The time has come for the Alawites to pack their stuff and move out use like most people had to do during the long war. The problem is sectarism and communautarism. As long as people don't mix up and live among their coreligionaries it's never going to work. This applies to everyone but more to the Alawites because their spiritual leader Bachar is a mass murderer.

Thumb geha 15 May 2013, 15:35

benzona
I disagree with your comment as it professes something we want to end.
we are all Lebanese and should all be under the protection of the law.
when groups start arming themselves for the so called reason of protecting themselves, you can see the end result like with the alaouites now: they are afraid if their protector loses what will become of them.
rather late, but they realize now that nothing really protects groups but the law and the state.
granted they might pay the price for what they did to Tripoli, but in my opinion this is not the way to have a country and a state.

Thumb benzona 15 May 2013, 15:38

It's so dumb, I didn't even know there were Alawites in Lebanon or turkey until very recently.
What I was saying is that they shouldn't be living among themselves. They should mix with Christians, sunni, Druze, etc... It's the only way to save Lebanon.

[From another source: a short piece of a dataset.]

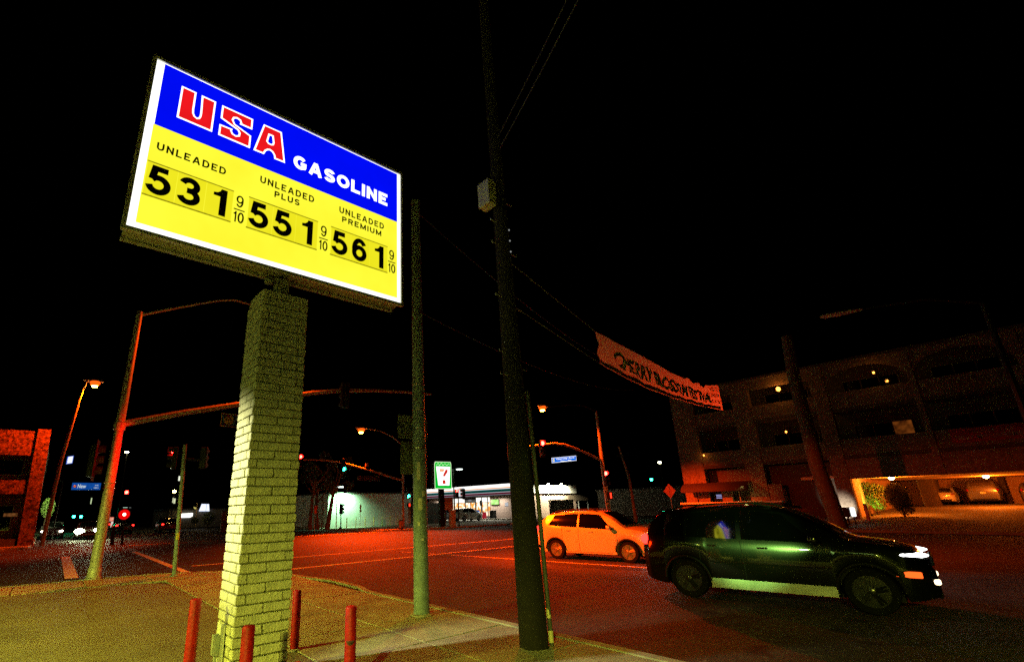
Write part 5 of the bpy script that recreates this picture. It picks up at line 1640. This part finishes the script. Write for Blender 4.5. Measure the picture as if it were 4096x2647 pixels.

Missing ya_kord 15 May 2013, 16:21

the question should be why do they have Syrian flags and pictures of the Syrian president if they are Lebanese? it should be Lebanese flags at least

Missing helicopter 16 May 2013, 05:26

Awesome thought. If we are able to do it the army should canvas our towns and streets and wherever there are foreign flags/posters/motto........ arrest them and ship them to the land where their hearts reside. Everyone desrves to live where they feel their heart is. Leave Lebanon to those who believe and love Lebanon.

Missing maroun 16 May 2013, 10:23

they don't identify themselves as been Lebanese ..very simple.